**Given material**
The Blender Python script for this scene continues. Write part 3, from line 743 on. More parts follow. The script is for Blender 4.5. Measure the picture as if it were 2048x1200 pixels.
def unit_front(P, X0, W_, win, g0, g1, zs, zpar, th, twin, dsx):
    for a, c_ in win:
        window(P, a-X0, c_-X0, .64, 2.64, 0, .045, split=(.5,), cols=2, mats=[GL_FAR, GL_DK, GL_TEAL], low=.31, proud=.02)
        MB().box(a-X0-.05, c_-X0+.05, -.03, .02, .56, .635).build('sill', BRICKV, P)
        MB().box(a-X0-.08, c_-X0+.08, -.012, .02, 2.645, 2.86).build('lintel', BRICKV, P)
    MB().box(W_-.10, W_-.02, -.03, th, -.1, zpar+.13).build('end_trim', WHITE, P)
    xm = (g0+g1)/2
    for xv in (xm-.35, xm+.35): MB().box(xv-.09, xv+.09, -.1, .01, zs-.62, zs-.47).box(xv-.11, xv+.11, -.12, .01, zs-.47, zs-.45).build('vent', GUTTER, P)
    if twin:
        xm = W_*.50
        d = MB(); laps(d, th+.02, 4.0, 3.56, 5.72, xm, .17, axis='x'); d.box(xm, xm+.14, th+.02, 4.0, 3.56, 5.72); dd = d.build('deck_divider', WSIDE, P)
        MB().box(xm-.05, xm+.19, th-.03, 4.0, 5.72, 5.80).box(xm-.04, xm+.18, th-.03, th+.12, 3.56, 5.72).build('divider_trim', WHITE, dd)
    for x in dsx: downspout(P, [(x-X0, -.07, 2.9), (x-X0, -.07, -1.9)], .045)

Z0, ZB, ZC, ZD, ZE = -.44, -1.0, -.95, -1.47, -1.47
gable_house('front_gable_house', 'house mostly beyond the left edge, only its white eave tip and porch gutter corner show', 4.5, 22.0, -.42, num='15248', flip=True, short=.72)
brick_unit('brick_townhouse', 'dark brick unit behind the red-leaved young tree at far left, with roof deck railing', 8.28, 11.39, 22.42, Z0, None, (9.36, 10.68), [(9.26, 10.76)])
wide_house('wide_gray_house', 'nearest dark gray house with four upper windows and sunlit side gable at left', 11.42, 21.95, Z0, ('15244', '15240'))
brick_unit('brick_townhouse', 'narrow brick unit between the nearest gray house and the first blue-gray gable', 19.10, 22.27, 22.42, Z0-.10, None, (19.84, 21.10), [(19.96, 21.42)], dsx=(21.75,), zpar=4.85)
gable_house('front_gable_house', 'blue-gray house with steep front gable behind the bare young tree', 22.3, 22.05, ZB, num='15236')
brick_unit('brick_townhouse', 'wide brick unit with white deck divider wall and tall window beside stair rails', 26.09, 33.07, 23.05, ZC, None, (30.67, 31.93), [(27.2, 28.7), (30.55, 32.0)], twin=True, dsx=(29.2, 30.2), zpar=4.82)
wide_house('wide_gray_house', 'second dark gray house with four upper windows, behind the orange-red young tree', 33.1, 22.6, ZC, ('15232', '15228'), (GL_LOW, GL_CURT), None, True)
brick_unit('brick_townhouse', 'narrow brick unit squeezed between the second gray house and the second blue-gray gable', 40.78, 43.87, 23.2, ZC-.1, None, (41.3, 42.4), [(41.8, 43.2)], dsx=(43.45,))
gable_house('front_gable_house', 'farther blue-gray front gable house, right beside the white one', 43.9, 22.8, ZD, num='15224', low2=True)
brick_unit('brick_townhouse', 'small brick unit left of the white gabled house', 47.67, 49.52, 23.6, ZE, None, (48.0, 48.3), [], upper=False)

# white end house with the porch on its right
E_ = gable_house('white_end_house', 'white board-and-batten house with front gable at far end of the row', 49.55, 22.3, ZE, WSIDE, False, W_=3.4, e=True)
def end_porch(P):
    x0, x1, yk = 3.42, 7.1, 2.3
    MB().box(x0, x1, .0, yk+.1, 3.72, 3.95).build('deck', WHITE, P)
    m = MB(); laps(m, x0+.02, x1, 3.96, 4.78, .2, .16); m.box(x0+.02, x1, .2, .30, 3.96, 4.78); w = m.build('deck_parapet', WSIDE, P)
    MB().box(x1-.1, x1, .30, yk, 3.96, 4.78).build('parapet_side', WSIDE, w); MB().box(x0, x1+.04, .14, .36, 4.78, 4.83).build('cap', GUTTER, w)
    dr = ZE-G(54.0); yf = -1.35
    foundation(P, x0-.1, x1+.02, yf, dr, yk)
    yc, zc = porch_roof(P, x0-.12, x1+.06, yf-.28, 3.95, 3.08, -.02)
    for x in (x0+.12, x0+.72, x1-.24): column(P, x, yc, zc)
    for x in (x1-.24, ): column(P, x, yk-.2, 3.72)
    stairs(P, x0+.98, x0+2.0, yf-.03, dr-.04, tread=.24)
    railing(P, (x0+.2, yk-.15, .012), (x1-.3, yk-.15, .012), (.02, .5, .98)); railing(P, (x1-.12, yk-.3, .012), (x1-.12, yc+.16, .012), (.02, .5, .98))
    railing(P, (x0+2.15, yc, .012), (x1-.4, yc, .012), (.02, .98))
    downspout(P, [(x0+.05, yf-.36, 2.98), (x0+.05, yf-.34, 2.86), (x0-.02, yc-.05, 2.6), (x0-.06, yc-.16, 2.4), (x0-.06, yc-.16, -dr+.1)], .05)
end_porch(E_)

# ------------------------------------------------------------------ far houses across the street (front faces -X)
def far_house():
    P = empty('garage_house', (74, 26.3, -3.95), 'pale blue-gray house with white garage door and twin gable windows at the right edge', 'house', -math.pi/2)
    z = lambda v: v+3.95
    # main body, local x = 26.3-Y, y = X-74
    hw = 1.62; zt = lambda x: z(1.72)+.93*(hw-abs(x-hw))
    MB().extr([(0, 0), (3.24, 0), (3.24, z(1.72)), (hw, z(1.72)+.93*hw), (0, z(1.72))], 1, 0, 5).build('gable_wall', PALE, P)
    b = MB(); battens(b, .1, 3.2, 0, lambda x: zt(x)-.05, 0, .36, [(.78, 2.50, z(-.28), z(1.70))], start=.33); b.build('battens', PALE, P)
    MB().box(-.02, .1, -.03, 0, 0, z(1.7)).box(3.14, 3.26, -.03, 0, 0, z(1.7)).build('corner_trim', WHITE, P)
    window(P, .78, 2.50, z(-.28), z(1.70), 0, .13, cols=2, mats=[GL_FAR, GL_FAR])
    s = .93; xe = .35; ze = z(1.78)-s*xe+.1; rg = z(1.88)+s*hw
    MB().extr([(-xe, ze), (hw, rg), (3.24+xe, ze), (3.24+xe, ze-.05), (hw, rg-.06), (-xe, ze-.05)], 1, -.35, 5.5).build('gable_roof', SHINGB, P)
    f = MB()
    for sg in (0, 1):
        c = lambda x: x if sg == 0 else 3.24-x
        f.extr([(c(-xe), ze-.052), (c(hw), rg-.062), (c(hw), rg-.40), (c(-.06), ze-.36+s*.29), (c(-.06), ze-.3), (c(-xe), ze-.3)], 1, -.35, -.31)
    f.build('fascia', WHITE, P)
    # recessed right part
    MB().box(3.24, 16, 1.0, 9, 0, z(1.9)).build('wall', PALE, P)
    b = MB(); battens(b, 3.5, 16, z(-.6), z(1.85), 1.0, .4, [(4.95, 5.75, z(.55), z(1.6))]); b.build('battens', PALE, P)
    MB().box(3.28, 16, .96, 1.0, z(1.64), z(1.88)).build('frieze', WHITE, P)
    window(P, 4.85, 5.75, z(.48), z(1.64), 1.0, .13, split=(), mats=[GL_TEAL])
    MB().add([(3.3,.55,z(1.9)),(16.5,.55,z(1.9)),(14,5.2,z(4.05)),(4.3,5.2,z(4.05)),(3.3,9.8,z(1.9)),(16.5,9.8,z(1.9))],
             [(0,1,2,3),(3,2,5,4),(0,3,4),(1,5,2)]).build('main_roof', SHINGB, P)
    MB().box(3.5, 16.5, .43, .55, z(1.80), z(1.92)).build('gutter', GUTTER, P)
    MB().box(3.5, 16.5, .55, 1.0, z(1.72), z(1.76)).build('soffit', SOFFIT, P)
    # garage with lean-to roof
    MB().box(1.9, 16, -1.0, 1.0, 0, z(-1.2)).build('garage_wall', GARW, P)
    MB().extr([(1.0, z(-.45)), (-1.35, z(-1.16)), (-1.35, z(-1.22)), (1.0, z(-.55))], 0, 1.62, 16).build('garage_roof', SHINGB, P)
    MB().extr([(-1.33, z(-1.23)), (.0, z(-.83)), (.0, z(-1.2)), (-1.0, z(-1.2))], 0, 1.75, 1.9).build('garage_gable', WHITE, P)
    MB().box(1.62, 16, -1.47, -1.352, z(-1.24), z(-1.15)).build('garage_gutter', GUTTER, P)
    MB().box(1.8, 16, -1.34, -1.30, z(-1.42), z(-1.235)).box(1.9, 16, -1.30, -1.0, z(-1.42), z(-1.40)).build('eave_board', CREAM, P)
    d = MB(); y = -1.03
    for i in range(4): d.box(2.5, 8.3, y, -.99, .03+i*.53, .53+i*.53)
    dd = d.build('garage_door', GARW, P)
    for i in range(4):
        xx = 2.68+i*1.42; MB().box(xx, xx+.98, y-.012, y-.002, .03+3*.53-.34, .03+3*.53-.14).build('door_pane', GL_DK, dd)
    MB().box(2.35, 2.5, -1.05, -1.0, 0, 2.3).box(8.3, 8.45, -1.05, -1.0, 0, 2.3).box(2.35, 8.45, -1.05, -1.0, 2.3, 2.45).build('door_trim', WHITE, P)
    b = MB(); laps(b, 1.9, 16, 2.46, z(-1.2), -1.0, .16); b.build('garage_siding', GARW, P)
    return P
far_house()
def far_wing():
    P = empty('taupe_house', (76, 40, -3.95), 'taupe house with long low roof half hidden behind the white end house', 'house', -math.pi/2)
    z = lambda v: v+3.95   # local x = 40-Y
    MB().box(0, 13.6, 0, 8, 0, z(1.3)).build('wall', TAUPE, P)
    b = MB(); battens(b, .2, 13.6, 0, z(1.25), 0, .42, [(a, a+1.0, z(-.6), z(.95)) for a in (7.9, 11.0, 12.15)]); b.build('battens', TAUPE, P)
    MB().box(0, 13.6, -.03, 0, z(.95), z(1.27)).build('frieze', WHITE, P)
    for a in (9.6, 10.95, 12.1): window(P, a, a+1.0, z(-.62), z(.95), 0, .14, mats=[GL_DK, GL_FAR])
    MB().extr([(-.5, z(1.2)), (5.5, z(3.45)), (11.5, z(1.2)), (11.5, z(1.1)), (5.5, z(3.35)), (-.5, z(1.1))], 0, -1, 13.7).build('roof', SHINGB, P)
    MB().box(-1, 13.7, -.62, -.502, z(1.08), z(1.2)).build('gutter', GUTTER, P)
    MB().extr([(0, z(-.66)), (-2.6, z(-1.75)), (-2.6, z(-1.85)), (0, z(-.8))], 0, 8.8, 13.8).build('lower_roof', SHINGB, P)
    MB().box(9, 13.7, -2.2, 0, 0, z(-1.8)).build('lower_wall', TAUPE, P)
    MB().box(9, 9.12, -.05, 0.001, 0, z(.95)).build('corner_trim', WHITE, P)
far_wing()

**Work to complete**
Among the lines of the material, find those that hold the word "part" and copy them.

**Solution to this exercise**
The Blender Python script for this scene continues. Write part 3, from line 743 on. More parts follow. The script is for Blender 4.5. Measure the picture as if it were 2048x1200 pixels.
    # recessed right part